The Null Device

Free Public WiFi and other Windows zombie networks

If you use a WiFi-enabled device in any public location frequently, sooner or later you'll find an open network labelled "Free Public WiFi". These appear in the most unlikely places, from secured corporate offices to the giant Faraday cage that is the London Underground, but wherever it is, if you attempt to connect to it, you will face only frustration.

It turns out that "Free Public WiFi" is not a scam or some sort of malware, but the result of a Windows XP bug. Some versions of XP, upon not being able to find any network, will attempt to create their own network, with the same name as the last one they connected to. (Why that made sense to someone, I have no idea.) Which means that, at any time, there'd be a lot of zombie WiFi networks floating around, hosted on Windows XP laptops and named after whatever they connected to last; in other words, a broad sample of network names, which don't do anything, other than inviting passersby to connect to them, like a giant petri dish to test wireless network name attractiveness.

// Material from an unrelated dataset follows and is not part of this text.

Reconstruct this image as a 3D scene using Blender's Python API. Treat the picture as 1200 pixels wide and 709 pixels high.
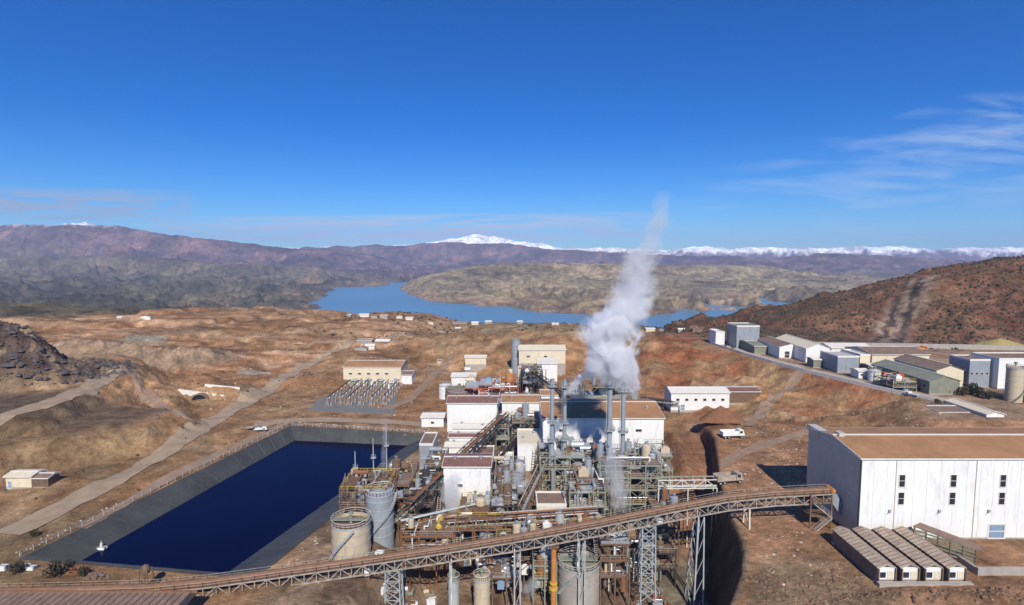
import bpy, math, random
import numpy as np
from mathutils import Vector
for _o in list(bpy.data.objects): bpy.data.objects.remove(_o)
SC = bpy.context.scene
COL = SC.collection
R = math.radians

# ------------------------------------------------------------------ camera
FPX, HOR, CAMZ = 650.0, 300.0, 70.0            # focal length and horizon in photo pixels, camera height
PITCH = math.atan((354.5-HOR)/FPX)
cam = bpy.data.cameras.new('camera'); camo = bpy.data.objects.new('camera', cam); COL.objects.link(camo)
camo.location = (0, 0, CAMZ); camo.rotation_euler = (R(90)-PITCH, 0, 0)
cam.sensor_fit = 'HORIZONTAL'; cam.sensor_width = 36; cam.lens = 36*FPX/1200
cam.clip_start = 1; cam.clip_end = 60000
SC.camera = camo

# ------------------------------------------------------------------ light
SUN_DIR = Vector((0.10, -0.76, 0.655)).normalized()           # towards the sun: behind the camera, a little to the right
SUN_EL = math.asin(SUN_DIR.z); SUN_AZ = math.atan2(SUN_DIR.x, SUN_DIR.y)
sl = bpy.data.lights.new('sun', 'SUN'); so = bpy.data.objects.new('sun', sl); COL.objects.link(so)
sl.energy = 5.0; sl.angle = R(0.5); sl.color = (1.0, 0.94, 0.85)
so.location = (60, -100, 200); so.rotation_euler = SUN_DIR.to_track_quat('Z', 'Y').to_euler()
SC.view_settings.view_transform = 'Standard'; SC.view_settings.look = 'None'
SC.view_settings.exposure = 0.12; SC.view_settings.gamma = 1.0
SC.render.engine = 'CYCLES'
SC.cycles.use_denoising = True
SC.cycles.max_bounces = 6; SC.cycles.diffuse_bounces = 2; SC.cycles.glossy_bounces = 2
SC.cycles.volume_bounces = 12; SC.cycles.transparent_max_bounces = 6
SC.cycles.volume_step_rate = 1.0; SC.cycles.volume_max_steps = 128

W = bpy.data.worlds.new('World'); SC.world = W; W.use_nodes = True
def world_nodes():
    nt = W.node_tree; N = nt.nodes; L = nt.links
    bg = N['Background']; bg.inputs['Strength'].default_value = 0.10
    sky = N.new('ShaderNodeTexSky'); sky.sky_type = 'NISHITA'; sky.sun_disc = False
    sky.sun_elevation = SUN_EL; sky.sun_rotation = SUN_AZ
    sky.altitude = 1500; sky.air_density = 1.0; sky.dust_density = 0.3; sky.ozone_density = 3.5
    hs = N.new('ShaderNodeHueSaturation'); hs.inputs['Saturation'].default_value = 1.5; hs.inputs['Value'].default_value = 0.86
    hs.inputs['Hue'].default_value = 0.505
    L.new(sky.outputs[0], hs.inputs['Color'])
    tc = N.new('ShaderNodeTexCoord'); sp = N.new('ShaderNodeSeparateXYZ'); L.new(tc.outputs['Generated'], sp.inputs[0])
    def M(op, a, b=None, clamp=False):
        n = N.new('ShaderNodeMath'); n.operation = op; n.use_clamp = clamp
        for i, q in enumerate((a, b)):
            if q is None: continue
            if isinstance(q, (int, float)): n.inputs[i].default_value = q
            else: L.new(q, n.inputs[i])
        return n.outputs[0]
    x, y, z = sp.outputs
    yy = M('MAXIMUM', y, 0.05); a = M('DIVIDE', x, yy); e = M('DIVIDE', z, yy)
    def noise(sx, sy, det, seed, rough=0.6):
        c = N.new('ShaderNodeCombineXYZ'); L.new(M('MULTIPLY', a, sx), c.inputs[0]); L.new(M('MULTIPLY', e, sy), c.inputs[1]); c.inputs[2].default_value = seed
        n = N.new('ShaderNodeTexNoise'); n.inputs['Scale'].default_value = 1; n.inputs['Detail'].default_value = det; n.inputs['Roughness'].default_value = rough
        n.inputs['Distortion'].default_value = 0.4
        L.new(c.outputs[0], n.inputs['Vector']); return n.outputs['Fac']
    def bump(v, c, w):                                        # smooth bump around c
        d = M('DIVIDE', M('ABSOLUTE', M('SUBTRACT', v, c)), w)
        return M('SUBTRACT', 1.0, M('MULTIPLY', d, d), True)
    def cloud(ca, wa, ce, we, sl_, sx, sy, seed, lo, gain):
        ee = M('SUBTRACT', e, M('MULTIPLY', M('SUBTRACT', a, ca), sl_))
        m = M('MULTIPLY', bump(a, ca, wa), bump(ee, ce, we))
        m = M('POWER', m, 0.5)
        n = M('SUBTRACT', noise(sx, sy, 6, seed), lo)
        n = M('MULTIPLY', n, gain)
        return M('MULTIPLY', m, M('MAXIMUM', M('ADD', n, 0.0, True), 0.0), True)
    front = M('GREATER_THAN', y, 0.1)
    lay = [ (cloud(-0.86, 0.30, 0.093, 0.030, -0.02, 12, 95, 3.1, 0.37, 5.0), (3.3, 4.3, 6.0), 1.0),
            (cloud(-0.18, 0.48, 0.047, 0.028, 0.012, 11, 110, 8.7, 0.37, 5.0), (4.9, 6.0, 7.8), 1.0),
            (cloud(0.80, 0.55, 0.17, 0.115, 0.30, 4.5, 34, 5.3, 0.46, 3.4), (5.6, 6.8, 8.4), 0.5),
            (cloud(0.95, 0.35, 0.235, 0.05, 0.25, 6, 40, 1.7, 0.42, 3.0), (6.0, 7.0, 8.2), 0.5),
            (cloud(0.45, 0.35, 0.02, 0.03, 0.0, 6, 60, 12.7, 0.45, 3.0), (4.5, 5.4, 7.0), 0.45)]
    tn = N.new('ShaderNodeMix'); tn.data_type = 'RGBA'; tn.blend_type = 'MULTIPLY'; tn.inputs['Factor'].default_value = 1
    L.new(hs.outputs[0], tn.inputs['A']); tn.inputs['B'].default_value = (0.50, 0.95, 1.26, 1)
    cur = tn.outputs['Result']
    for fac, colr, op in lay:
        mx = N.new('ShaderNodeMix'); mx.data_type = 'RGBA'
        L.new(M('MULTIPLY', M('MULTIPLY', fac, op), front), mx.inputs['Factor'])
        L.new(cur, mx.inputs['A']); mx.inputs['B'].default_value = (*colr, 1); cur = mx.outputs['Result']
    L.new(cur, bg.inputs['Color'])
world_nodes()

# ------------------------------------------------------------------ photo pixel -> world
cp, sp_ = math.cos(PITCH), math.sin(PITCH)
def ray(px, py):
    u = (px-600)/FPX; v = (354.5-py)/FPX
    return u, cp + v*sp_, -sp_ + v*cp
def G(px, py, z=0.0):
    dx, dy, dz = ray(px, py); t = (z-CAMZ)/dz
    return (dx*t, dy*t)
def at(px, py, Y):
    dx, dy, dz = ray(px, py); t = Y/dy
    return Vector((dx*t, Y, CAMZ+dz*t))

# ------------------------------------------------------------------ noise and terrain heights
_rs = np.random.RandomState(7); PERM = _rs.permutation(1024)
GR = np.stack([np.cos(np.linspace(0, 2*np.pi, 64, endpoint=False)), np.sin(np.linspace(0, 2*np.pi, 64, endpoint=False))], 1)
def gnoise(x, y, seed=0):
    xi = np.floor(x).astype(np.int64); yi = np.floor(y).astype(np.int64); fx = x-xi; fy = y-yi
    u = fx*fx*fx*(fx*(fx*6-15)+10); v = fy*fy*fy*(fy*(fy*6-15)+10)
    def g(ix, iy, dx, dy):
        h = PERM[(PERM[(ix+seed*57) & 1023] + iy) & 1023] & 63
        return GR[h, 0]*dx + GR[h, 1]*dy
    a = g(xi, yi, fx, fy); b = g(xi+1, yi, fx-1, fy); c = g(xi, yi+1, fx, fy-1); d = g(xi+1, yi+1, fx-1, fy-1)
    return ((a+(b-a)*u) + ((c+(d-c)*u)-(a+(b-a)*u))*v)*1.5
def fbm(x, y, sc, oct=4, seed=0, gain=0.5):
    r = 0; a = 1.0; t = 0
    for o in range(oct):
        r = r + a*gnoise(x/sc, y/sc, seed+o); t += a; a *= gain; sc = sc/2.03
    return r/t*1.6
def ridged(x, y, sc, oct=5, seed=0, gain=0.5):
    r = 0; a = 1.0; t = 0; w = 1.0
    for o in range(oct):
        n = 1-np.abs(gnoise(x/sc, y/sc, seed+o))*1.6; n = np.clip(n, 0, 1)**2
        r = r + a*n*w; w = np.clip(n*1.4, 0, 1); t += a; a *= gain; sc = sc/2.07
    return r/t
def ss(a, b, x):
    t = np.clip((x-a)/(b-a), 0, 1); return t*t*(3-2*t)
def polysd(x, y, P):                                          # signed distance, negative inside
    d = np.full(x.shape, 1e9); ins = np.zeros(x.shape, bool); n = len(P)
    for i in range(n):
        ax, ay = P[i]; bx, by = P[(i+1) % n]; ex, ey = bx-ax, by-ay
        t = np.clip(((x-ax)*ex+(y-ay)*ey)/(ex*ex+ey*ey+1e-9), 0, 1)
        d = np.minimum(d, np.hypot(x-ax-t*ex, y-ay-t*ey))
        c = ((ay > y) != (by > y)); s = (bx-ax)*(y-ay)/((by-ay) if by != ay else 1e-9)+ax
        ins ^= (c & (x < s))
    return np.where(ins, -d, d)
def lined(x, y, P):                                           # distance to a polyline and the value carried along it
    d = np.full(x.shape, 1e9); v = np.zeros(x.shape)
    for i in range(len(P)-1):
        ax, ay, az = P[i]; bx, by, bz = P[i+1]; ex, ey = bx-ax, by-ay
        t = np.clip(((x-ax)*ex+(y-ay)*ey)/(ex*ex+ey*ey+1e-9), 0, 1)
        q = np.hypot(x-ax-t*ex, y-ay-t*ey); m = q < d
        d = np.where(m, q, d); v = np.where(m, az+t*(bz-az), v)
    return d, v
def P3(lst, Y=None):
    return [(lambda w: (w.x, w.y, w.z))(at(a, b, c)) for a, b, c in lst]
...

Of course, when someone connects to one of these networks, they don't actually get an internet connection (or anything else, for that matter). If, however, they're running an older version of Windows XP, their machine is now "it", and will next create its own network with the same name as the last network it attempted to connect to. And so, the most attractive names spread like a mostly benign contagion though the wireless spectrum, with the most attractive name being, it seems, "Free Public WiFi". (One might argue that "Free Beer" or something similar would be even more enticing, but for the plausibility gap.) Other common zombie network names you may have seen around are the default names of hardware devices' networks, such as "hpsetup" and "linksys".